Intelligent Machines

Frustrated Innovation

Africa’s technology community will thrive only by facing up to the continent’s fundamental problems.

Africa is trending, if stories in the international media over the last year are anything to go by. And no story about “rising Africa”—many of us would argue it has “arisen”—is complete without mention of the role technology is playing in this transformation.

The rise of the mobile phone, disruptive SMS services like the money-transfer platform M-Pesa, and mobile tools for democracy like Ushahidi have been the subjects of numerous reports. Unfortunately, these good-news stories haven’t been accompanied by a more nuanced view of the opportunities being created and where they may take us (see “Kenya’s Startup Boom”).

Technology is the perfect refuge for African capability stifled elsewhere by badly run governments and years of misplaced foreign aid. Ubiquitous connectivity in a world without legacy infrastructure, together with the potential to learn coding or anything else online, has allowed technology entrepreneurship to flourish. The barriers to entry have been dramatically lowered. Startup incubators and app competitions are springing up throughout the region. However, there is a risk that the buzz, so good at attracting international attention, will remain only that.

If local technology startup companies are really to thrive and become sizable businesses, other areas need to experience their own versions of the technology sector’s burst of energy and freedom. Entrepreneurs today face challenges such as a nonexistent IP regime, poor infrastructure, high penalties for failure, and oppressive bureaucracy and shortsightedness, all of which stand between businesspeople and the huge market of a billion people that Africa represents. A scenario I come across far too often is that a young African technologist with a great product for industry X, company Y, or government department Z gets a chance to demonstrate it, to wide acclaim.
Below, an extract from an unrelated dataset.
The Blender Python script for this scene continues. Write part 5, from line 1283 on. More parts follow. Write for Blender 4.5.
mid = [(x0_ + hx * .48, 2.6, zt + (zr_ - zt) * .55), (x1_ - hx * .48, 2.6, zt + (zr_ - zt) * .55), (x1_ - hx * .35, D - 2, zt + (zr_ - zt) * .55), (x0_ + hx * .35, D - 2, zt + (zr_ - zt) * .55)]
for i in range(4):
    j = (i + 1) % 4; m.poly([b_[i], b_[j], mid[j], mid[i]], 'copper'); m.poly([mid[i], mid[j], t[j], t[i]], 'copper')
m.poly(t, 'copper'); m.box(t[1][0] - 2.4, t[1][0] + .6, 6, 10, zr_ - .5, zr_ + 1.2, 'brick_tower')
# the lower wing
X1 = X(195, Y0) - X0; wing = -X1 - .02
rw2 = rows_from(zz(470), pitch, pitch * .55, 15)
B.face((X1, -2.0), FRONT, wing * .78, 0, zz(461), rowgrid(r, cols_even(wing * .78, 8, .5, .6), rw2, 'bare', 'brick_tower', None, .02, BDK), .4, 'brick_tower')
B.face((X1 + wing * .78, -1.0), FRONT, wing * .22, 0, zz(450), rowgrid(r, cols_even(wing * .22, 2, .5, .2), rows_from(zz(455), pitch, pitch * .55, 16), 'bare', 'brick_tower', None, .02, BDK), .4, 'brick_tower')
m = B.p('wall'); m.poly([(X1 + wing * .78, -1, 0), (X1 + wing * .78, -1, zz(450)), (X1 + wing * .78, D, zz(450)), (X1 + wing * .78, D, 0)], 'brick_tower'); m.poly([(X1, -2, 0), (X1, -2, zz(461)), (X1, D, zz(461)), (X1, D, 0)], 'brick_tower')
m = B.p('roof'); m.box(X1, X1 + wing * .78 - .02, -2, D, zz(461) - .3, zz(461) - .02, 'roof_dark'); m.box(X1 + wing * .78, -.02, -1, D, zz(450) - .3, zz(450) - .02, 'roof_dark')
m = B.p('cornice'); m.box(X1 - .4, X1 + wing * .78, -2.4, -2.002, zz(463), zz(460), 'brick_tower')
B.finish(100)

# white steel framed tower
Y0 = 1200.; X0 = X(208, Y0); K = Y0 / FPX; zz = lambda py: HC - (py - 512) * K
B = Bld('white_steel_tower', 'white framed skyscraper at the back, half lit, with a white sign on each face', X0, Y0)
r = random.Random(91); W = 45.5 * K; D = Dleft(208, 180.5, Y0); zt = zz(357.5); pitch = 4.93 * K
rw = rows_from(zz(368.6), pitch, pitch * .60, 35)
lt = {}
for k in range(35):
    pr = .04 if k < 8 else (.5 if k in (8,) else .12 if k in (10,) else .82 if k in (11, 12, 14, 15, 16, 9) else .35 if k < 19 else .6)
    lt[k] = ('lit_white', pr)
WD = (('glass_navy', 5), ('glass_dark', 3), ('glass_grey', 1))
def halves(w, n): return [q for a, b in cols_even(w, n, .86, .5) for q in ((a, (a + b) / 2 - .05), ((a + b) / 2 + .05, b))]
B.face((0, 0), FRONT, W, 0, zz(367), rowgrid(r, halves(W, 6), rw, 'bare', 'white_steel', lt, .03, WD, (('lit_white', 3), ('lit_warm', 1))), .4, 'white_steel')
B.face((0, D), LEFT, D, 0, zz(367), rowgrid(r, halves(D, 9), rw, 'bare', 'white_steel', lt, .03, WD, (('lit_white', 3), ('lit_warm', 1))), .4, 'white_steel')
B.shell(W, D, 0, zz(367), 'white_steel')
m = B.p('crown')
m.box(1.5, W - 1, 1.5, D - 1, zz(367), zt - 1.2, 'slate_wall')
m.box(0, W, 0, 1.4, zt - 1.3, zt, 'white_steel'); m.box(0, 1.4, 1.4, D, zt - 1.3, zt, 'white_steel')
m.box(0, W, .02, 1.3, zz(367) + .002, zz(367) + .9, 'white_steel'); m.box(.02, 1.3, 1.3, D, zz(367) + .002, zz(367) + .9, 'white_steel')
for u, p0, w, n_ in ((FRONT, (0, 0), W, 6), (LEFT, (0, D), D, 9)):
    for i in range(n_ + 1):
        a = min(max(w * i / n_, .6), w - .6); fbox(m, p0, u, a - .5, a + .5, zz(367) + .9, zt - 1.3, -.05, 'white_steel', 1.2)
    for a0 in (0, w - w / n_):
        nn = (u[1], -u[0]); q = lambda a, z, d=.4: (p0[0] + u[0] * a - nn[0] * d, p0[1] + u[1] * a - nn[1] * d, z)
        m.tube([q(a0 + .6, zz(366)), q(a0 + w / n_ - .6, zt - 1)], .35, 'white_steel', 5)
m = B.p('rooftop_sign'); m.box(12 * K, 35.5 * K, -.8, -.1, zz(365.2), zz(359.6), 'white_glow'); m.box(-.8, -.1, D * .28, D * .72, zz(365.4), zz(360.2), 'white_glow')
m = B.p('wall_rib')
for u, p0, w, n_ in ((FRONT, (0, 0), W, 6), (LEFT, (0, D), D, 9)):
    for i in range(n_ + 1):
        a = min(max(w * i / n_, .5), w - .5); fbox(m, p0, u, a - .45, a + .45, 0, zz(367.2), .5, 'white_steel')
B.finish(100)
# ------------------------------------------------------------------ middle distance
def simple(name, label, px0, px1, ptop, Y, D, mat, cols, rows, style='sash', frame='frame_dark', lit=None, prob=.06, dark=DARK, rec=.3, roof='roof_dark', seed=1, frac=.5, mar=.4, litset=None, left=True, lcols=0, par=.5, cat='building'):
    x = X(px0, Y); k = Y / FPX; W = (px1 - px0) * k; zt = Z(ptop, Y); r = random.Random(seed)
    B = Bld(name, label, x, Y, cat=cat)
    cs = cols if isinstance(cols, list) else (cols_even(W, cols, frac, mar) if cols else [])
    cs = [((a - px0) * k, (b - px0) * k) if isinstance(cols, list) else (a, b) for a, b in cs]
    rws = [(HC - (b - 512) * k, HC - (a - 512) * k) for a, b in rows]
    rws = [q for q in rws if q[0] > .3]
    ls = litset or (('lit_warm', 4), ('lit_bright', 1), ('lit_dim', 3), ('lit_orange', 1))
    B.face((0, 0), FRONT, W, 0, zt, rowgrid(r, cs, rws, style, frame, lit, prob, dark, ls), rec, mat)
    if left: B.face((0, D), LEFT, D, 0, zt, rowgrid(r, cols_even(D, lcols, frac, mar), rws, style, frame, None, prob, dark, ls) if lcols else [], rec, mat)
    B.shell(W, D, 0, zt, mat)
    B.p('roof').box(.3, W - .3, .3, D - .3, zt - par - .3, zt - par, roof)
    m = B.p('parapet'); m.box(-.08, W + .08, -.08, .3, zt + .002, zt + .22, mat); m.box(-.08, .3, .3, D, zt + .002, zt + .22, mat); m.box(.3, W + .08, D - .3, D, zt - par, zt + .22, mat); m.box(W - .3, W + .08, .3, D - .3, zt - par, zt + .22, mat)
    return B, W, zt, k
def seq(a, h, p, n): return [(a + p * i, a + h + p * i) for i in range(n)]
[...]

But to translate it into an actual business opportunity, the innovator is expected to hand over cash or a 40 percent stake in the business, to smooth things out with the “head of IT procurement.”

Too few entrepreneurs have managed to overcome these obstacles. Frankly, we need to spend more time learning from the successes of little-heralded businesses like Seven Seas Technology, an IT services company in Kenya, and MoTribe, which helps brands build their own mobile social networks in South Africa. Both of these have managed to become large and profitable companies, a goal that generally eludes those caught up in the African “tech is the promised land” bubble.

As I see it, tech in Africa 1.0 was the mobile-phone boom, and version 2.0 was about new apps developed in response to local needs. Tech in Africa 3.0 should be about those who are successful in transforming the chatter into real opportunities.

Ory Okolloh was a cofounder of Ushahidi, which offers an open-source crisis-mapping tool. She tweets as kenyanpundit and is Google’s head of policy for Africa. She writes here in a personal capacity.